*Your objective*:
Within the records below, find each line that holds the string "this", then copy it.

:::

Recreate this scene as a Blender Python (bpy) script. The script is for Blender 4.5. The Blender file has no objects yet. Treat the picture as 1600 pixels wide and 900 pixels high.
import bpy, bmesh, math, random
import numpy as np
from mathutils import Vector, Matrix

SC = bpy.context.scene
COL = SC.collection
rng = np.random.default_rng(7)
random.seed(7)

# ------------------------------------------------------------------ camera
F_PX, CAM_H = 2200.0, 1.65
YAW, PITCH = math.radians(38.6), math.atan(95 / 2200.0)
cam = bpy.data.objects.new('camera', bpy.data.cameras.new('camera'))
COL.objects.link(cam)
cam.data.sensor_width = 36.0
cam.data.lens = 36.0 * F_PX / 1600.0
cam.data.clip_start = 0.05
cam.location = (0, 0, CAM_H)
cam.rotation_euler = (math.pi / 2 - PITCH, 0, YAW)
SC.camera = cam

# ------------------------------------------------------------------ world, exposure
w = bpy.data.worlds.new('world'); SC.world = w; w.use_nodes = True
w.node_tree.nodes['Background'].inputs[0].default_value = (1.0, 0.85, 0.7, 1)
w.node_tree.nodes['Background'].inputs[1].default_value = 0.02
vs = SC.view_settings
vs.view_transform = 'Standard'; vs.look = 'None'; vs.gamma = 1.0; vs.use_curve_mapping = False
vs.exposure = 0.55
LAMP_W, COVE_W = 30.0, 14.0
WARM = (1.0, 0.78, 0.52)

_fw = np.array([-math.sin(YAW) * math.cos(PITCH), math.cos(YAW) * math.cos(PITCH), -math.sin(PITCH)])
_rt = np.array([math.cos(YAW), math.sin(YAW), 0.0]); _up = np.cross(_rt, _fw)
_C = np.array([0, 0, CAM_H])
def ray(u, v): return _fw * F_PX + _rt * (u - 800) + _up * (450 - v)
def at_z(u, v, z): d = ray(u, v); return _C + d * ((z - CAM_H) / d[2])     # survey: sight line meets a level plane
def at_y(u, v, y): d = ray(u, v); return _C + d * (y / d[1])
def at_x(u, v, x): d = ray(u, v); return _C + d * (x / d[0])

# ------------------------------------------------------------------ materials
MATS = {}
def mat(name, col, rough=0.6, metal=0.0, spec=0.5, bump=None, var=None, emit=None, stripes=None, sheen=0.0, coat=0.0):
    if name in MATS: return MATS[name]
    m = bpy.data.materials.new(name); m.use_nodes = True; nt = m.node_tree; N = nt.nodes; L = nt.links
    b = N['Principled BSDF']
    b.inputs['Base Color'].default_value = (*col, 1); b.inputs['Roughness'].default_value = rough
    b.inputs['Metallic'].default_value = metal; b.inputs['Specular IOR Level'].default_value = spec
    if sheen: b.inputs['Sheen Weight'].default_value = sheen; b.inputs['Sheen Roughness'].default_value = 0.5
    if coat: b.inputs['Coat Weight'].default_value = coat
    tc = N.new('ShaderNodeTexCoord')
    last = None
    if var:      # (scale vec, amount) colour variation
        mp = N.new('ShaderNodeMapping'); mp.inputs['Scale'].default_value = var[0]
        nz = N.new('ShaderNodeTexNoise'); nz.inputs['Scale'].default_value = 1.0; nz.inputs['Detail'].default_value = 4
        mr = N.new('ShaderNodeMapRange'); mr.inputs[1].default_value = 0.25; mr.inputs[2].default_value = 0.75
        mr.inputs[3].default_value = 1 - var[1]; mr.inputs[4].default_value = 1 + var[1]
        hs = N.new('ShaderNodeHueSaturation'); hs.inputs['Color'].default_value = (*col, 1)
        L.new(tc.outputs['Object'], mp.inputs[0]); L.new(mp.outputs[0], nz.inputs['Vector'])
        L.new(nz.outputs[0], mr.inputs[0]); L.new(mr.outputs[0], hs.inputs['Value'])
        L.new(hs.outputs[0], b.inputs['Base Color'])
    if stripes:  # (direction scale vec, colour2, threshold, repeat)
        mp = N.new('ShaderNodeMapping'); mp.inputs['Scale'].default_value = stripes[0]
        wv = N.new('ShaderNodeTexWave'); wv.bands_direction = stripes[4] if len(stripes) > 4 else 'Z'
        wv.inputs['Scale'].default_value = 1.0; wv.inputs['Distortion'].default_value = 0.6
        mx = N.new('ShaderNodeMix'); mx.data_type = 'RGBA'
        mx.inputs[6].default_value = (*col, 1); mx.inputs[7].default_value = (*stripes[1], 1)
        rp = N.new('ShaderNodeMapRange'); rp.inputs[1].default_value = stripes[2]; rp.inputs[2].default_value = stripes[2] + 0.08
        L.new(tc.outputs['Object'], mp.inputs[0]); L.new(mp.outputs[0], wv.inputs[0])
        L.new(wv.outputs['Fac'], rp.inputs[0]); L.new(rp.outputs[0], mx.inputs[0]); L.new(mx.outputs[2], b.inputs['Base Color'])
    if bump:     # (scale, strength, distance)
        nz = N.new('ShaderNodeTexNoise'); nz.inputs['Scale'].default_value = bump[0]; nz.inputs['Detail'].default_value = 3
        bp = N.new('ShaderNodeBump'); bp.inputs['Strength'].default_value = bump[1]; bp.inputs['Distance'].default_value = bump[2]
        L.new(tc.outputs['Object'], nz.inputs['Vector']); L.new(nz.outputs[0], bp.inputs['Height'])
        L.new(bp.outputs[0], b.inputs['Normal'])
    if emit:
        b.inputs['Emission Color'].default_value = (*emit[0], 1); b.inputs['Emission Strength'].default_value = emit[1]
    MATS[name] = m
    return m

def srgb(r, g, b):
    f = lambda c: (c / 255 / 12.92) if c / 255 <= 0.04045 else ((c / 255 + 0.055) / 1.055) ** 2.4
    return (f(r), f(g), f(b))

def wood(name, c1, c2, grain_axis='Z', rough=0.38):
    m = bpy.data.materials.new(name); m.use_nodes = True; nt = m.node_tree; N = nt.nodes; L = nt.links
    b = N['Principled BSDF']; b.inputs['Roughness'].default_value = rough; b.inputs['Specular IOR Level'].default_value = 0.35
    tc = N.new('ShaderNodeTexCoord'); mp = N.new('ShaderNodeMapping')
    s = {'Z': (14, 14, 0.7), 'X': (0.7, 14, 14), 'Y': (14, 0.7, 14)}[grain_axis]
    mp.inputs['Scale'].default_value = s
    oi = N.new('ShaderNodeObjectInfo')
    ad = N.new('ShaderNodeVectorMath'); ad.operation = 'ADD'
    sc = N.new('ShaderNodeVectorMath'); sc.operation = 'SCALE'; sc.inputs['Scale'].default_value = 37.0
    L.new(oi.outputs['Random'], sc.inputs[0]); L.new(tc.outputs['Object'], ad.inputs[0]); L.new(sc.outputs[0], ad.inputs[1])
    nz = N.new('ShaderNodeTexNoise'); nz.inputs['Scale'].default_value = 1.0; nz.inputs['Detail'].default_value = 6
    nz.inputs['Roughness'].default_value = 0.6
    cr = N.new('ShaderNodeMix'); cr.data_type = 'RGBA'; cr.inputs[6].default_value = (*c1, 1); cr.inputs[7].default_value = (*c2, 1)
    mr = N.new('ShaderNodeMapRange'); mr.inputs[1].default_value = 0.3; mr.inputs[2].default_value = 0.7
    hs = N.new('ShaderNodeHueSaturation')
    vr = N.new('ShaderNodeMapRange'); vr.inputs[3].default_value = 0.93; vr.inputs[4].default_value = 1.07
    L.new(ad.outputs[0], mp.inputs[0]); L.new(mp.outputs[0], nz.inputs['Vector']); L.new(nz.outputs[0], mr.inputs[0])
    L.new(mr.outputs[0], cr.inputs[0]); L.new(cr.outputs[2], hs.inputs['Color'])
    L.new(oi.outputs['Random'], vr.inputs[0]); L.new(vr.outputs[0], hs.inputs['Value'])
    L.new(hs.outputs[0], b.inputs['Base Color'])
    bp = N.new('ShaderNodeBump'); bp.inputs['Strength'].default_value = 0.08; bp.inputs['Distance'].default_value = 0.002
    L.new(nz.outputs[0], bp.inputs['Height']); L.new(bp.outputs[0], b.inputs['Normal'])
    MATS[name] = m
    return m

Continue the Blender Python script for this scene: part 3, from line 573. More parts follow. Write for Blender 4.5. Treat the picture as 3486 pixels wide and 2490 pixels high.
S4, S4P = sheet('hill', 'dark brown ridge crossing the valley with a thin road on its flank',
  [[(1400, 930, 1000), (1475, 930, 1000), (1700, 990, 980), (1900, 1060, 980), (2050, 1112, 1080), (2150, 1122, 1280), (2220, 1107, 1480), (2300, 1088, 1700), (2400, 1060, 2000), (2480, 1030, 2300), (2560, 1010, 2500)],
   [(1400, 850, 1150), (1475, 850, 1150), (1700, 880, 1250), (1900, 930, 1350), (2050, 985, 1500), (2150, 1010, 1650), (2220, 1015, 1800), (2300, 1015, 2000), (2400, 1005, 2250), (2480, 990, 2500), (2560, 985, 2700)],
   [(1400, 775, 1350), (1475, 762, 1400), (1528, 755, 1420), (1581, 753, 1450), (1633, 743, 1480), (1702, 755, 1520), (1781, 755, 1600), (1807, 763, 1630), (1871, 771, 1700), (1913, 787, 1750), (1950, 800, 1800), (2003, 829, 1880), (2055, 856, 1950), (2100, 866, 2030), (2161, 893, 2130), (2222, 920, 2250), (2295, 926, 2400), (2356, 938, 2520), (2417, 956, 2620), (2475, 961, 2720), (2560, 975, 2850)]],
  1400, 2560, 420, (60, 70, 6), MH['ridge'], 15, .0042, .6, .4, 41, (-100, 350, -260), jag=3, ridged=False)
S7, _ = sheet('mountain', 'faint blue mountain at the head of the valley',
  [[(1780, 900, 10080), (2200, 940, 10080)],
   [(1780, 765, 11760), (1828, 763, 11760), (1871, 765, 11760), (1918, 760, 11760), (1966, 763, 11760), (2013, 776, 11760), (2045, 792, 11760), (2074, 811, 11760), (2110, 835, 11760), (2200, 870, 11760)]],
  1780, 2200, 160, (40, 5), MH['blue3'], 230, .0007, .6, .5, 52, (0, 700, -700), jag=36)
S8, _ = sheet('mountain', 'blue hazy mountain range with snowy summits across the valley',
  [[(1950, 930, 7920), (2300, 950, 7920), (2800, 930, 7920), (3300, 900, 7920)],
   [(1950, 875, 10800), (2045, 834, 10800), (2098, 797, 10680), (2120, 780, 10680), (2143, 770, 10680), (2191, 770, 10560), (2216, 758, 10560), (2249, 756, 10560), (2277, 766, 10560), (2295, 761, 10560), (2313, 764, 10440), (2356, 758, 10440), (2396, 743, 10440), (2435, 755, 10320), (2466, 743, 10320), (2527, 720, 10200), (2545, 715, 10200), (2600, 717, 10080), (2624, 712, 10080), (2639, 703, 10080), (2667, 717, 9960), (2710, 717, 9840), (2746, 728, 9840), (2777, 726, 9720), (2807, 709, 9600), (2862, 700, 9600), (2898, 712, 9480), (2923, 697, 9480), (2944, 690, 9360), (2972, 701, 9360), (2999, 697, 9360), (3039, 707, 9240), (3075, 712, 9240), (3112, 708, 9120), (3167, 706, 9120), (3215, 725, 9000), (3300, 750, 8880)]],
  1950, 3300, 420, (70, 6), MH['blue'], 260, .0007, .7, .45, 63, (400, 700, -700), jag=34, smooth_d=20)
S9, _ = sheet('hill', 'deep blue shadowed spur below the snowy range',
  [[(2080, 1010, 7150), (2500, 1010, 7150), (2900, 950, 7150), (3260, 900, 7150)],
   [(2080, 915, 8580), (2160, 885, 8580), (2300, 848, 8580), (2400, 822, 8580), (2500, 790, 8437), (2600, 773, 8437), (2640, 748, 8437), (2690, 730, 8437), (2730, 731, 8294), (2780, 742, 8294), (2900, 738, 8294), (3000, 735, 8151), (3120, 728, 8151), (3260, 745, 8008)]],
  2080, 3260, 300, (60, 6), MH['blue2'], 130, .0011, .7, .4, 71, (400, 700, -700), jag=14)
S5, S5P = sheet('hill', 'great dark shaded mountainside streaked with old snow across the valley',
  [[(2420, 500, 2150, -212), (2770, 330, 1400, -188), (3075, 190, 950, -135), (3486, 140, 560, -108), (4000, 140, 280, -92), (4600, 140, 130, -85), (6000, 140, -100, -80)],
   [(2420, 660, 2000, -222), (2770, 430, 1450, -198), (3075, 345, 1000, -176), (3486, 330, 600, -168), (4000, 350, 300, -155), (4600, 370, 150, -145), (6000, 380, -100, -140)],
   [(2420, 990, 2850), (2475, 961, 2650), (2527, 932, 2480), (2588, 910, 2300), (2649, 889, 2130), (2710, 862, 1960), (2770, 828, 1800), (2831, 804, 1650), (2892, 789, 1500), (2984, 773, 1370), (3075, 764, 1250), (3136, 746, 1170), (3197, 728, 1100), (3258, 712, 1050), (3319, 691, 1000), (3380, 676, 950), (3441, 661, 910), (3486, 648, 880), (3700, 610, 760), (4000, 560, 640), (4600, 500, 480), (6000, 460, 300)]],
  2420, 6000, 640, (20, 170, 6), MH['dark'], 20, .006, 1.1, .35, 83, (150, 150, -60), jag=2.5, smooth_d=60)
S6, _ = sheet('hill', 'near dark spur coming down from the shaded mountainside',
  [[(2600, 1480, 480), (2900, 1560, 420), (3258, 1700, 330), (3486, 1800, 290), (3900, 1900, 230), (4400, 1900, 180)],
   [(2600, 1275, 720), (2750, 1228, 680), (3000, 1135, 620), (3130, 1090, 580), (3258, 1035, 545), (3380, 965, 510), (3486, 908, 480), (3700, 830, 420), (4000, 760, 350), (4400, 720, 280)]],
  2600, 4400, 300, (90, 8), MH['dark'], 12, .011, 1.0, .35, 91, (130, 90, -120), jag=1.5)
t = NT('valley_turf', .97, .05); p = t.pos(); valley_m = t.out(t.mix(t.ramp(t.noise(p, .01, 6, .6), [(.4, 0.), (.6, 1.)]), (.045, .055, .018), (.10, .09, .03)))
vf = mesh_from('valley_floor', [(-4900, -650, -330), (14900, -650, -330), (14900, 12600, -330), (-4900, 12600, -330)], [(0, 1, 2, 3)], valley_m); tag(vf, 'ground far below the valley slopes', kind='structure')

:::

*Problem solution*:
Recreate this scene as a Blender Python (bpy) script. The script is for Blender 4.5. The Blender file has no objects yet. Treat the picture as 1600 pixels wide and 900 pixels high.
Continue the Blender Python script for this scene: part 3, from line 573. More parts follow. Write for Blender 4.5. Treat the picture as 3486 pixels wide and 2490 pixels high.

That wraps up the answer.